El Manifiesto Comunista se propuso como tarea proclamar la desaparición próxima e inevitable de la moderna propiedad burguesa. Pero en Rusia, al lado del florecimiento febril del fraude capitalista y de la propiedad territorial burguesa en vías de formación, más de la mitad de la tierra es posesión comunal de los campesinos.
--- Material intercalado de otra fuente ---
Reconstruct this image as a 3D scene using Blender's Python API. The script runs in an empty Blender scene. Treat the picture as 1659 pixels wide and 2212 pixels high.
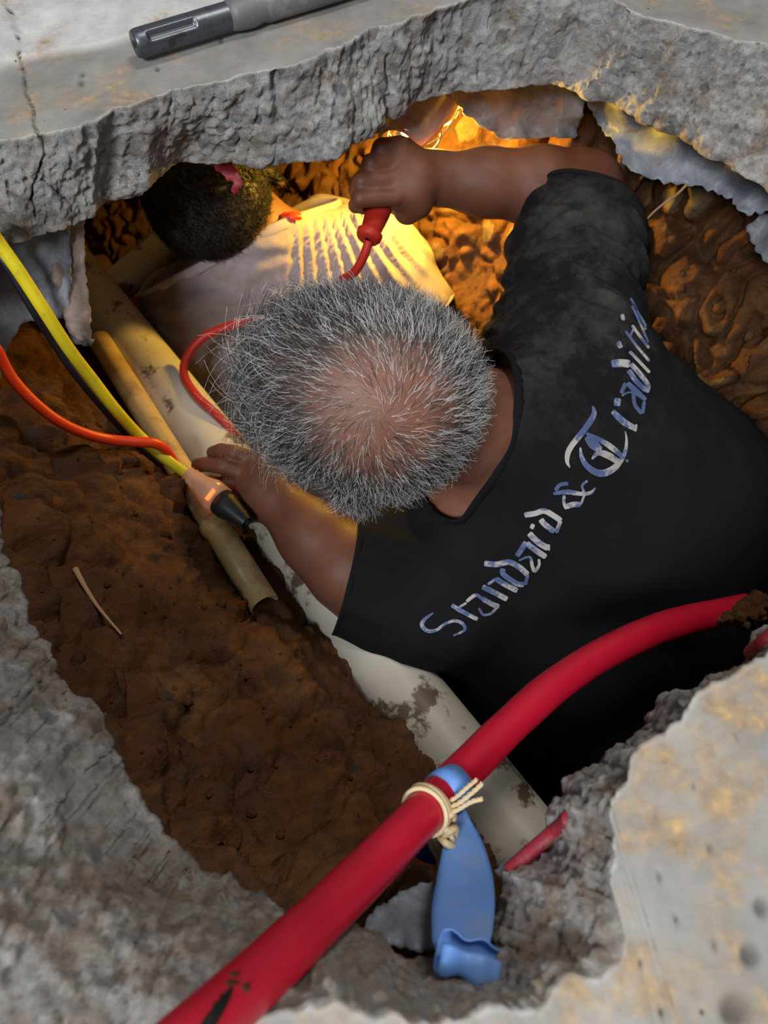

Cabe, entonces, la pregunta: ¿podría la Obshchina rusa –forma por cierto ya muy desnaturalizada de la primitiva propiedad común de la tierra– pasar directamente a la forma superior de la propiedad colectiva, a la forma comunista, o, por el contrario, deberá pasar primero por el mismo proceso de disolución que constituye el desarrollo histórico de Occidente?
La única respuesta que se puede dar hoy a esta cuestión es la siguiente: si la revolución rusa da la señal para una revolución proletaria en Occidente, de modo que ambas se completen, la actual propiedad común de la tierra en Rusia podrá servir de punto de partida para el desarrollo comunista.